A SUSPECTED PAEDOPHILE and woman beater cleared by a United Kingdom probation board to work at a primary school was yesterday jailed for six months for sexually assaulting a minor.
Ian Missing, 23, had been referred to the probation service in Essex after being convicted of assaulting a woman, and was sent to the school to carry out his community service order.
He had previously been investigated for a sexual attack on another child but police, following national guidelines, did not tell probation officers because there was insufficient evidence to charge him.
The case reeks of the Soham murders where Ian Huntley was allowed to work as a school caretaker despite having previously been suspected of raping four teenagers and abusing and an 11-year-old.
The abused girl’s mother could not believe that after the Soham murders a suspected paedophile could be allowed to work with children: “I want somebody to explain to me why somebody like this was working in a school,” she said. “I am furious.”
“I am very concerned that after the dreadful Huntley murders, this happened in a school. We owe it to all the children out there to make sure that this doesn’t happen again.”
Essex Police have now agreed to share information with probation workers after an independent review of how Missing was allowed to work with children.
The British government said last night the review’s recommendations could be extended nationwide once the lessons of the case had been considered.

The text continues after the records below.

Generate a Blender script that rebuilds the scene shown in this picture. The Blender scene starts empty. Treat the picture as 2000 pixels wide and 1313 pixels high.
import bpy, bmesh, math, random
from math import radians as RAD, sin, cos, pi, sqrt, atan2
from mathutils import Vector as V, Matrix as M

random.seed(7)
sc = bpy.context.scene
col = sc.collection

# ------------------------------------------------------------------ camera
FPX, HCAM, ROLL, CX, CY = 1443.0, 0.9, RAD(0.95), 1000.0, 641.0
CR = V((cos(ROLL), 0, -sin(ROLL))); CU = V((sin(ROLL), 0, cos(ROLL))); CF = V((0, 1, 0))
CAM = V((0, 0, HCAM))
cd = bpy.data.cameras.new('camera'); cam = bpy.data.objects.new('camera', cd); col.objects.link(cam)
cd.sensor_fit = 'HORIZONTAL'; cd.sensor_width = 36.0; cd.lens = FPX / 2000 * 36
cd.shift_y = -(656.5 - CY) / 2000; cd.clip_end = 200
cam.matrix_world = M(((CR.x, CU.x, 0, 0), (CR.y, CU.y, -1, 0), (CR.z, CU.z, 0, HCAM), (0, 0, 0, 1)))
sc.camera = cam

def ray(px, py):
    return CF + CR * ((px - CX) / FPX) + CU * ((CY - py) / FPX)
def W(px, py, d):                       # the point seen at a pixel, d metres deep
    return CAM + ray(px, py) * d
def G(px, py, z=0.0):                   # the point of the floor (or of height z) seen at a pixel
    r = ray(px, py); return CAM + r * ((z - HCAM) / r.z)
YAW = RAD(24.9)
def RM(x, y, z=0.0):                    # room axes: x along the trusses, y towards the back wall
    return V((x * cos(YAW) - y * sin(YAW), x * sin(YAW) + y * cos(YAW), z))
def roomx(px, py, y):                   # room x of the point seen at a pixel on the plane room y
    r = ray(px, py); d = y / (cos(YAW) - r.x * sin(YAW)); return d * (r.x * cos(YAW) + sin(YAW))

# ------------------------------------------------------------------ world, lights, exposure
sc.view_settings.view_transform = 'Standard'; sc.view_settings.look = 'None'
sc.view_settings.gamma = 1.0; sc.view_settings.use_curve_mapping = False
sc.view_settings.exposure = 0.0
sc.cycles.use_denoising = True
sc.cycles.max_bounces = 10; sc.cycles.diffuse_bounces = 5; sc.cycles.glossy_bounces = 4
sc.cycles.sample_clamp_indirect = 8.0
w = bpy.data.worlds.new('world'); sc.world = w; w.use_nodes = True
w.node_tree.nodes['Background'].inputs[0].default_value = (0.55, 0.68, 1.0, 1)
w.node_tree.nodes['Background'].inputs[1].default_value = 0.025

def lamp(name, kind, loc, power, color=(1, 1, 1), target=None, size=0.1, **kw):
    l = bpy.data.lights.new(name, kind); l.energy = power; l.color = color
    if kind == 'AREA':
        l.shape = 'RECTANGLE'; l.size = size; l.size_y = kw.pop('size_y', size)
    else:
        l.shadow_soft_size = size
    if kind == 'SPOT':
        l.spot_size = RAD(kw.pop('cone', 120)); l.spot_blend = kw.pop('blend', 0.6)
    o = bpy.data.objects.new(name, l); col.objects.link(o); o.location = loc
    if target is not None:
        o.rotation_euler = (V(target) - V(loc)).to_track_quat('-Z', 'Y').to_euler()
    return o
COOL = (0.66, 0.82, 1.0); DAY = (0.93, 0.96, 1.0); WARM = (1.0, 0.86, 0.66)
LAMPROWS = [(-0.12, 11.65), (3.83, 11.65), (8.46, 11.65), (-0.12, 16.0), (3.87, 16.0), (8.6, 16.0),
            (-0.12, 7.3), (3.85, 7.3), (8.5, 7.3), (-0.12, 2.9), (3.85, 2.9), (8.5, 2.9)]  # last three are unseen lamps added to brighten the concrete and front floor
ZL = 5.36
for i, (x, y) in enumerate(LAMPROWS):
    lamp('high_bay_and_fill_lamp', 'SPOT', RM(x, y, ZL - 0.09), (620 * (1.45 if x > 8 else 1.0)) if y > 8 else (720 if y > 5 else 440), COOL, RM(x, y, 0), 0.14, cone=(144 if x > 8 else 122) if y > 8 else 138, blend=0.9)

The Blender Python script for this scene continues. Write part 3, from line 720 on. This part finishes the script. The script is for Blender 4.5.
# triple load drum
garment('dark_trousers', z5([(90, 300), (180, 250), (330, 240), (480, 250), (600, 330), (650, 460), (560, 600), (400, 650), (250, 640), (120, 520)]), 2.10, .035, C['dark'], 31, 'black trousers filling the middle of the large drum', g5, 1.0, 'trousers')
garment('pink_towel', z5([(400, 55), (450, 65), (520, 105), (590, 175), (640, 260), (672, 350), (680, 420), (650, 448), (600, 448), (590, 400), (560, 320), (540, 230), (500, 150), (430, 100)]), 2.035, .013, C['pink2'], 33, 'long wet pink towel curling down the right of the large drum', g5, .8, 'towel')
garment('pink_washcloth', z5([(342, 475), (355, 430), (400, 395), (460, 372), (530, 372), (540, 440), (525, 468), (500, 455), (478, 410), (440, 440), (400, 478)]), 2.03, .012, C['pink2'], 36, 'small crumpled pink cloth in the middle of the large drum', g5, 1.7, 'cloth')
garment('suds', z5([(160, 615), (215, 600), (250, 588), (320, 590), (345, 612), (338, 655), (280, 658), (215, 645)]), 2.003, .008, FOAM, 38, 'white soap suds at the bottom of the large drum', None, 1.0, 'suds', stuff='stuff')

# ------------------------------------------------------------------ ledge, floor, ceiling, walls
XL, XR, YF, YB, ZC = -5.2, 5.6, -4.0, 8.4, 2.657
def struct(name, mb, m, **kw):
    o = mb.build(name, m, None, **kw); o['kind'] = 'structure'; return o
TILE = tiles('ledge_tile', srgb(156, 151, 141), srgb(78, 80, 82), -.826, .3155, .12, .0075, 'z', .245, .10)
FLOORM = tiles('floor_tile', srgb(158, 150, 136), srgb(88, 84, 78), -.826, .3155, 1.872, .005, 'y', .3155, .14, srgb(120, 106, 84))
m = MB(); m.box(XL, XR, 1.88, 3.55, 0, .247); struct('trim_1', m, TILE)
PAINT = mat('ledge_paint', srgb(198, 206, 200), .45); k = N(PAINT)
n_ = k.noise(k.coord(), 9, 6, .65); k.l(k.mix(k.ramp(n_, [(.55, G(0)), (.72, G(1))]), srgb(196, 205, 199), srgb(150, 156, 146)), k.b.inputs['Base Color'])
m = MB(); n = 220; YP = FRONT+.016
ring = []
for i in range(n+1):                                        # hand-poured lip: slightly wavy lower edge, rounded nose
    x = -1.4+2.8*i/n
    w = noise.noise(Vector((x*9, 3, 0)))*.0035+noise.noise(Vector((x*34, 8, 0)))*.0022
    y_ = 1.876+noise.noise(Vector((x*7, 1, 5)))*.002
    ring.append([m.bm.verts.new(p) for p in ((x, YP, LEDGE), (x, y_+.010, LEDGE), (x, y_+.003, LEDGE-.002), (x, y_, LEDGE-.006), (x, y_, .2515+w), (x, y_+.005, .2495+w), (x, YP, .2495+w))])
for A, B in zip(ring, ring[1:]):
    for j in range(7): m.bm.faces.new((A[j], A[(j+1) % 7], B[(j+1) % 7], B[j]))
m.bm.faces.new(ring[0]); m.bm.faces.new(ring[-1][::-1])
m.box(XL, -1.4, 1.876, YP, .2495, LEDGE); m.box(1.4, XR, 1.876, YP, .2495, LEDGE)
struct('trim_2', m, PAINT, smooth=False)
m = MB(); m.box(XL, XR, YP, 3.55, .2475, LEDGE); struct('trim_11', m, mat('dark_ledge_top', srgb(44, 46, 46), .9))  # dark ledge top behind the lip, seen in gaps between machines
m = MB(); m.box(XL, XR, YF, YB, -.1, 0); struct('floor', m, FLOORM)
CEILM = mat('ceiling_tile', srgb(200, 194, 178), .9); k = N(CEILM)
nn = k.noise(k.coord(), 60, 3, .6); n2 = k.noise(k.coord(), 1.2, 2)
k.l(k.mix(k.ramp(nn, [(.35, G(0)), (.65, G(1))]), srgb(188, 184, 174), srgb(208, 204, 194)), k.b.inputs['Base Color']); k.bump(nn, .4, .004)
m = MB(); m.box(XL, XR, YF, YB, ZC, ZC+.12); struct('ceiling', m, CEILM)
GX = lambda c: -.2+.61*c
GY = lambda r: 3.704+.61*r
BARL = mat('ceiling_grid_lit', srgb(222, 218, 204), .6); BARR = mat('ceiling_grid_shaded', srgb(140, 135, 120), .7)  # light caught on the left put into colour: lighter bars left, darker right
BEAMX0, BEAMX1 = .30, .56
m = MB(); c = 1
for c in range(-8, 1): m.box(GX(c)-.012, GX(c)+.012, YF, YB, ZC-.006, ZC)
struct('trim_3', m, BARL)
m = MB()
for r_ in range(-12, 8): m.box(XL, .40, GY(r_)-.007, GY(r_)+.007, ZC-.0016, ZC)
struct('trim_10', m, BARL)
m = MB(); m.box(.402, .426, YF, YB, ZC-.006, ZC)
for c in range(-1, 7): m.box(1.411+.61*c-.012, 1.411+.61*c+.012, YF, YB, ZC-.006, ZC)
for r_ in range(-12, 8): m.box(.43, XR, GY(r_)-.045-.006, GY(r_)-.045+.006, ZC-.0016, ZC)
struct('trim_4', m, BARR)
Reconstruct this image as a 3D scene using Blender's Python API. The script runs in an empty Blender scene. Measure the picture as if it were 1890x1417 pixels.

Missing had been working as a gardener at a primary school in October when he sexually assaulted a girl, 11, by touching her chest as she walked home. The girl was not a pupil at the school where he worked and the attack, which he admitted, did not take place at the school.
Missing was given 80 hours community service last May after he had admitted assaulting his former girlfriend.
Probation officials were not made aware that in 2004 he had been suspected of sexually assaulting a girl. Nor were they told when police found 200 indecent photographs of youths on his computer in August. By that time he was ensconsed at the primary school.
No action was taken against him over the photographs because police could not prove the images were of children under the age of 16, even though Missing had made internet searches for “pre-teen girls”.
He was jailed yesterday and placed on the sexual offenders’ register for life after Cheltenham Crown Court was told he harbored sexual fantasies about young girls. He was, belatedly, banned for life from working with children.
Mary Archer, the chief officer of probation in Essex, said she regretted Missing had been able to slip through the loophole.
“Had Essex probation known all the facts, he would not even be recommended for an unpaid work order,” she said. “Under no circumstances would we ever place an individual with suspected sexual issues to work in a school, or anywhere else where the public could be at risk.”
The school has cancelled its community service relationship with Archer's agency.